Once or twice before I have been foolish enough to confess that I think something about a book is objectively weak. Here I concede: this is a competent novel but personally I just don’t connect with the characters very much. Rooney’s women have a submissiveness to them that I don’t enjoy spending time around.
Reading Sally Rooney is a double-edged sword for me. How can I enjoy the writing but loathe the characters? Not loathe in a Lady Macbeth, Hannah Horvath, Walter White sort of way. Flawed but complex. Awful but compelling. I find Rooney’s characters annoying and uninteresting. They are obviously very intelligent and well-read but for me that’s outweighed by their self-important self-hatred. That is not to say I didn’t enjoy Beautiful World, Where Are You. It was entertaining enough and I’m a sucker for deadpan narration. Alice was sort of interesting – she is a writer struggling with fame and the value of art. I enjoy reading about the lives of writers (which Rooney and her characters would no doubt find pathetic. But here we are.)

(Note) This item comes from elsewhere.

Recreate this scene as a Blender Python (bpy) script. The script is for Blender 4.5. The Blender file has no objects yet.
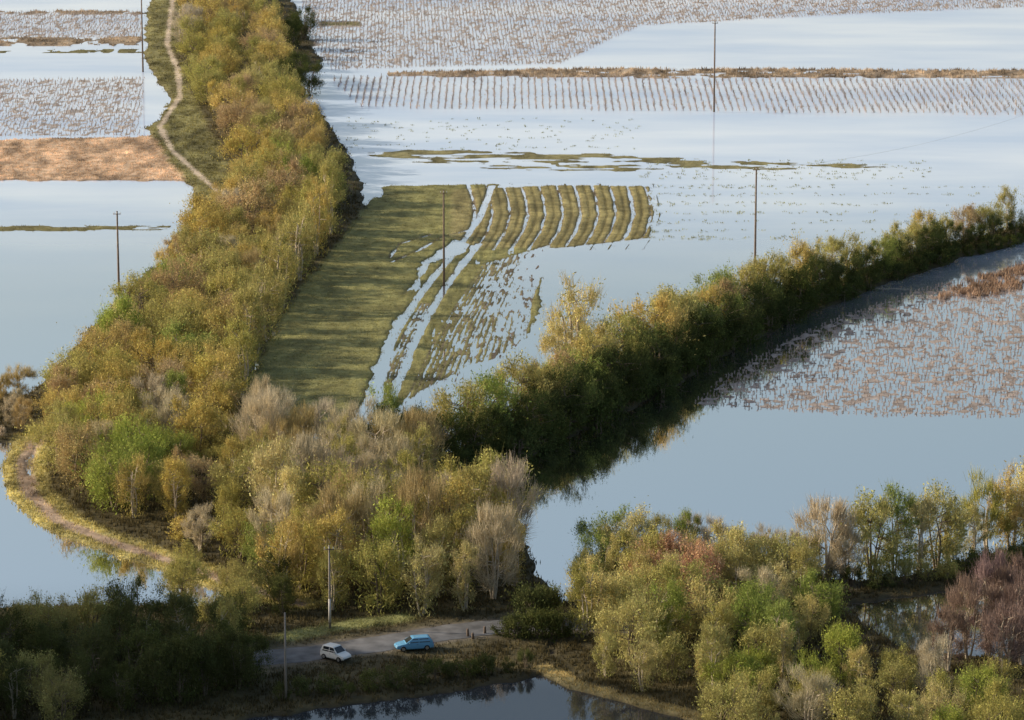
import bpy, math, random
import numpy as np
from mathutils import Vector
random.seed(7); np.random.seed(7)
S=bpy.context.scene; COL=S.collection
# ---------------- camera (stands on a hill 133 m above the flood plain)
H=133.0; F=3900.0; T=math.atan(910/3900.0)
cam=bpy.data.cameras.new("camera"); co=bpy.data.objects.new("camera",cam); COL.objects.link(co)
co.location=(0,0,H); co.rotation_euler=(math.pi/2-T,0,0)
cam.sensor_width=36; cam.lens=F/1024*36; cam.clip_start=1; cam.clip_end=20000
S.camera=co
S.view_settings.view_transform='Standard'; S.view_settings.look='None'; S.view_settings.exposure=0
def G(u,v):
    xc=(u-512)/F; yc=(360-v)/F
    dy=math.cos(T)+yc*math.sin(T); dz=-math.sin(T)+yc*math.cos(T)
    t=H/-dz
    return (xc*t, dy*t)
def W(pts): return [G(*p) for p in pts]
# ---------------- sky + sun
SE=math.radians(23.5); AZ=math.radians(-8)
w=bpy.data.worlds.new("World"); S.world=w; w.use_nodes=True
nt=w.node_tree; bg=nt.nodes['Background']
sk=nt.nodes.new('ShaderNodeTexSky'); sk.sky_type='NISHITA'; sk.sun_disc=False
sk.sun_elevation=SE; sk.sun_rotation=math.radians(270)-AZ; sk.air_density=1.35; sk.dust_density=3.2
nt.links.new(sk.outputs[0],bg.inputs[0]); bg.inputs[1].default_value=0.15
sl=bpy.data.lights.new("sun",'SUN'); sl.energy=5; sl.angle=math.radians(.5); sl.color=(1,.87,.68)
so=bpy.data.objects.new("sun",sl); COL.objects.link(so)
so.rotation_euler=Vector((math.cos(SE)*math.cos(AZ),math.cos(SE)*math.sin(AZ),-math.sin(SE))).to_track_quat('-Z','Y').to_euler()
# ---------------- noise
TAB=np.random.rand(256,256)
def vnoise(x,y):
    xi=np.floor(x).astype(int); yi=np.floor(y).astype(int); fx=x-xi; fy=y-yi
    fx=fx*fx*(3-2*fx); fy=fy*fy*(3-2*fy)
    a=TAB[xi%256,yi%256]; b=TAB[(xi+1)%256,yi%256]; c=TAB[xi%256,(yi+1)%256]; d=TAB[(xi+1)%256,(yi+1)%256]
    return (a*(1-fx)+b*fx)*(1-fy)+(c*(1-fx)+d*fx)*fy
def fbm(x,y,o=3):
    s=0;a=1;n=0
    for i in range(o):
        s=s+a*vnoise(x*2**i+37*i,y*2**i+91*i); n+=a; a*=.55
    return s/n
# ---------------- material helpers
def mat(name,col,rough=.8,metal=0,noise=0,scale=5,spec=.3):
    m=bpy.data.materials.new(name); m.use_nodes=True; n=m.node_tree; b=n.nodes['Principled BSDF']
    b.inputs['Roughness'].default_value=rough; b.inputs['Metallic'].default_value=metal
    b.inputs['Specular IOR Level'].default_value=spec
    t=n.nodes.new('ShaderNodeTexNoise'); t.inputs['Scale'].default_value=scale; t.inputs['Detail'].default_value=5
    tc=n.nodes.new('ShaderNodeTexCoord'); n.links.new(tc.outputs['Object'],t.inputs['Vector'])
    r=n.nodes.new('ShaderNodeMapRange'); r.inputs['To Min'].default_value=1-noise; r.inputs['To Max'].default_value=1+noise
    r.inputs['From Min'].default_value=.3; r.inputs['From Max'].default_value=.7
    n.links.new(t.outputs['Fac'],r.inputs['Value'])
    mx=n.nodes.new('ShaderNodeVectorMath'); mx.operation='SCALE'; mx.inputs[0].default_value=col
    n.links.new(r.outputs[0],mx.inputs['Scale']); n.links.new(mx.outputs[0],b.inputs['Base Color'])
    return m
def attr_mat(name,use_obj,transl,noise=.25,scale=.8,spec=.15,fine=0):
    m=bpy.data.materials.new(name); m.use_nodes=True; n=m.node_tree; b=n.nodes['Principled BSDF']
    b.inputs['Roughness'].default_value=.8; b.inputs['Specular IOR Level'].default_value=spec
    a=n.nodes.new('ShaderNodeAttribute'); a.attribute_name='tint'
    cur=a.outputs['Color']
    if use_obj:
        oi=n.nodes.new('ShaderNodeObjectInfo'); mm=n.nodes.new('ShaderNodeVectorMath'); mm.operation='MULTIPLY'
        n.links.new(cur,mm.inputs[0]); n.links.new(oi.outputs['Color'],mm.inputs[1]); cur=mm.outputs[0]
    if noise>0:
        t=n.nodes.new('ShaderNodeTexNoise'); t.inputs['Scale'].default_value=scale; t.inputs['Detail'].default_value=3
        tc=n.nodes.new('ShaderNodeTexCoord'); n.links.new(tc.outputs['Object'],t.inputs['Vector'])
        r=n.nodes.new('ShaderNodeMapRange'); r.inputs['From Min'].default_value=.3; r.inputs['From Max'].default_value=.7
        r.inputs['To Min'].default_value=1-noise; r.inputs['To Max'].default_value=1+noise
        n.links.new(t.outputs['Fac'],r.inputs['Value'])
        mx=n.nodes.new('ShaderNodeVectorMath'); mx.operation='SCALE'; n.links.new(cur,mx.inputs[0]); n.links.new(r.outputs[0],mx.inputs['Scale'])
        cur=mx.outputs[0]
    n.links.new(cur,b.inputs['Base Color'])
    if transl>0:
        df=n.nodes.new('ShaderNodeBsdfDiffuse'); n.links.new(cur,df.inputs['Color'])
        tr=n.nodes.new('ShaderNodeBsdfTranslucent'); n.links.new(cur,tr.inputs['Color'])
        ms=n.nodes.new('ShaderNodeMixShader'); ms.inputs[0].default_value=transl
        n.links.new(df.outputs[0],ms.inputs[1]); n.links.new(tr.outputs[0],ms.inputs[2])
        n.links.new(ms.outputs[0],n.nodes['Material Output'].inputs['Surface'])
    if fine>0:
        t2=n.nodes.new('ShaderNodeTexNoise'); t2.inputs['Scale'].default_value=3; t2.inputs['Detail'].default_value=6
        n.links.new(tc.outputs['Object'],t2.inputs['Vector'])
        bp=n.nodes.new('ShaderNodeBump'); bp.inputs['Distance'].default_value=fine; bp.inputs['Strength'].default_value=.8
        n.links.new(t2.outputs['Fac'],bp.inputs['Height']); n.links.new(bp.outputs[0],b.inputs['Normal'])
    return m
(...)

I like the structure of the novel – it alternates the third person narrative chapters with wonderings about the endurance of civilisation and the tragedy of plastic in the form of email correspondence between Alice and Eileen, our heroines. Though they are written well, I think the emails go on for too long and wonder if some of the content might be more at home in a book of essays. Speculating on contemporary authorial intent will make an ass of you and me (mostly me) but I got the feeling that the writer just wanted to talk about these topics and the story took a back seat to that. It reminded me of Creative Writing short story assignments at university where some of us would run out of story and start philosophising about something to make up the word count.

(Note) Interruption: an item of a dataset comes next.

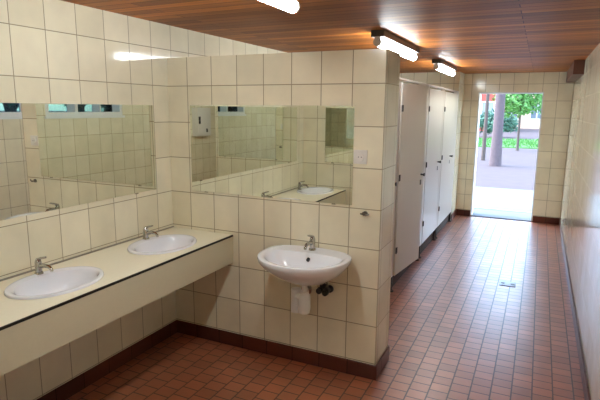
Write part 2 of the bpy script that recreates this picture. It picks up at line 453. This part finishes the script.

There is also a chapter written in stream of consciousness which I think elevates the book; it was quite well done. But then it’s closely followed by a chapter full of verbless sentences which sound contrived and like they are trying to be profound, or blissful, or something, which I found disappointing (more undergraduate Creative Writing flashbacks).

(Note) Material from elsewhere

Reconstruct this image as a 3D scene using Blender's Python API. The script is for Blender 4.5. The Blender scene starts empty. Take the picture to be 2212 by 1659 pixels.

The book is essentially about connecting, in friendship and romance. Unfortunately, the men in the novel – Alice and Eileen’s pairs – are too comfortable being domineering over the women, and although this is something that the ladies seek, the ick-factor scores high for me. This is obviously a parallel to Normal People, which I enjoyed less (again good writing, and again awful characters). Would I recommend Beautiful World, Where Are You? Who cares, it’s everywhere anyway. It’s good prose for the most part and the settings are written nicely, so it’s more a question of whether or not the reader wants to spend time with these particular people.